Thriving in Bad Places
“A general should be attentive to discover the turbulent and seditious soldiers in the army, legions or auxiliaries, cavalry or infantry. He should endeavor to procure his intelligence not from informers, but from the tribunes, their lieutenants and other officers of undoubted veracity. It would then be prudent in him to separate them from the rest under pretense of some service agreeable to them, or detach them to garrison cities or castles, but with such address that though he wants to get rid of them, they may think themselves employed by preference and favor.” – Flavius Vegetius Renatus, “De Re Militari” (On the Military), 378 A.D.
I suspect that the reason Brad’s supervisor was allowed to take a “stress” vacation by her superiors is because THEY were the ones who were stressed-out.
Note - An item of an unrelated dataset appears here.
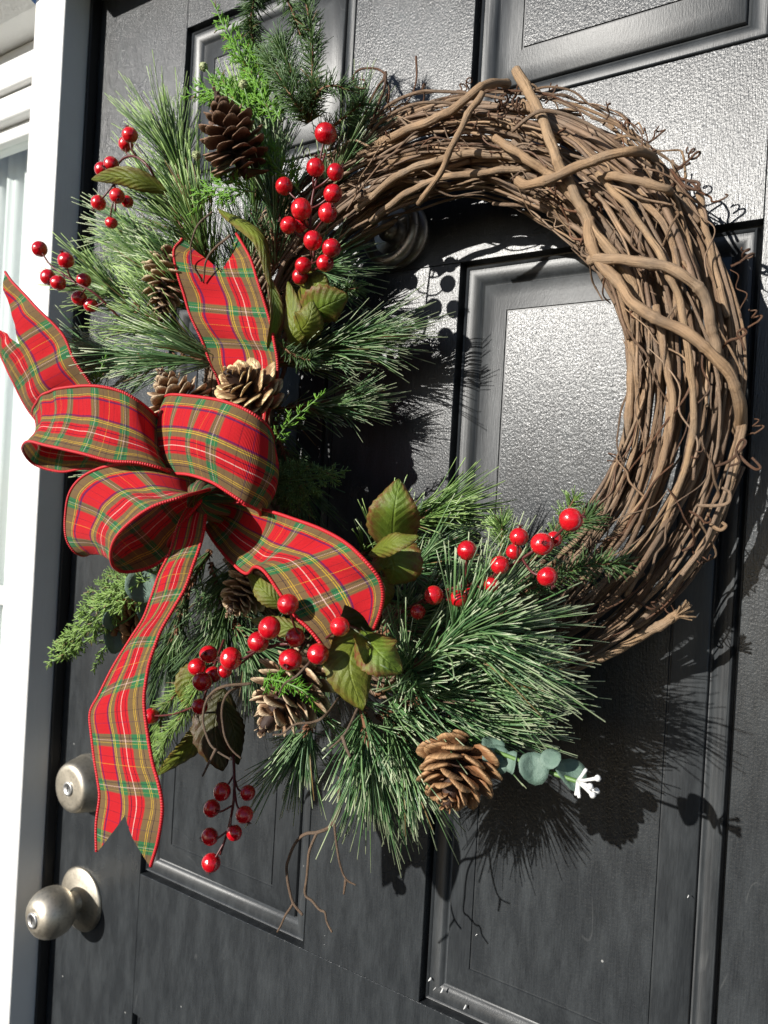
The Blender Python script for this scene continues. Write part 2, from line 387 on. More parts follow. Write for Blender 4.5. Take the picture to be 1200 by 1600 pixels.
# ------------------------------------------------------------------ the door
X = dict(s1=.1571, s2=.3934, s3=.5210, s4=.7572)
ZR = [(.3938, .5753), (-.3741, .2665), (-.96, -.5309)]
door = thing('front_door', 'black six-panel front door with embossed grain and nickel knob', 'door', (.457, 0, -1.33))
xs = [0, X['s1'], X['s2'], X['s3'], X['s4'], .9144]
zs = [-1.33, ZR[2][0], ZR[2][1], ZR[1][0], ZR[1][1], ZR[0][0], ZR[0][1], .70]
def rail(name, x0, x1, z0, z1):
    b = MB(); b.box(x0, x1, 0, .040, z0, z1); return bevel(b.build(name, M['door'], door, False), .0004, 1)
rail('stile', xs[0], xs[1], zs[0], zs[-1]); rail('stile', xs[4], xs[5], zs[0], zs[-1])
e = .0003
for (a, c) in ((0, 1), (2, 3), (4, 5), (6, 7)): rail('rail', xs[1] + e, xs[4] - e, zs[a], zs[c])
for (a, c) in ((1, 2), (3, 4), (5, 6)): rail('mullion', xs[2], xs[3], zs[a] + e, zs[c] - e)
# moulding round each panel, then its raised field
prof = [(0, .0125), (.0018, .0130), (.0030, .0130), (.0036, .0055), (.0046, .0042), (.0058, .0050), (.0064, .0062), (.0078, .0060),
        (.0105, .0062), (.0140, .0080), (.0172, .0108), (.0184, .0122), (.0200, .0126), (.0206, .0092), (.0215, .0086), (.0330, .0052), (.0445, .0022), (.0450, .0034), (.0462, .0034), (.0466, .0022)]
for (z0, z1) in ZR:
    for (x0, x1) in ((X['s1'], X['s2']), (X['s3'], X['s4'])):
        b = MB(); V = []; F = []
        for (i, d) in prof: V += [(x0 + i, d, z0 + i), (x1 - i, d, z0 + i), (x1 - i, d, z1 - i), (x0 + i, d, z1 - i)]
        for k in range(len(prof) - 1):
            for j in range(4): j2 = (j + 1) % 4; F.append((k * 4 + j, k * 4 + j2, k * 4 + 4 + j2, k * 4 + 4 + j))
        b.add(V, F); pn = b.build('raised_panel', M['mould'], door, True); pn.data.set_sharp_from_angle(angle=math.radians(38))
        i, d = prof[-1]; q = MB(); q.add([(x0 + i, d, z0 + i), (x1 - i, d, z0 + i), (x1 - i, d, z1 - i), (x0 + i, d, z1 - i)], [(0, 1, 2, 3)])
        fo = q.build('panel_field', M['door'], pn, False)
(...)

Stressed-out by her performance, or lack thereof. Thus they wanted to be rid of her, even if just for a week. To confirm or deny this suspicion, merely answer the question: did the section work more efficiently and with less drama, even though shorthanded, while she was gone, yes or no? Brad on the other hand may be too much of an asset for the chain of command to countenance being without him even for a short time. If so, it sucks to be you Brad. But as there is seldom much you can do to remedy the injustice of it all in such circumstances, then “embrace the suck!” Don’t waste valuable time and energy feeling sorry for yourself. Use the situation to your advantage as best you can. Hard work and ability are still valued even if they are frequently not rewarded in full and equal measure these days.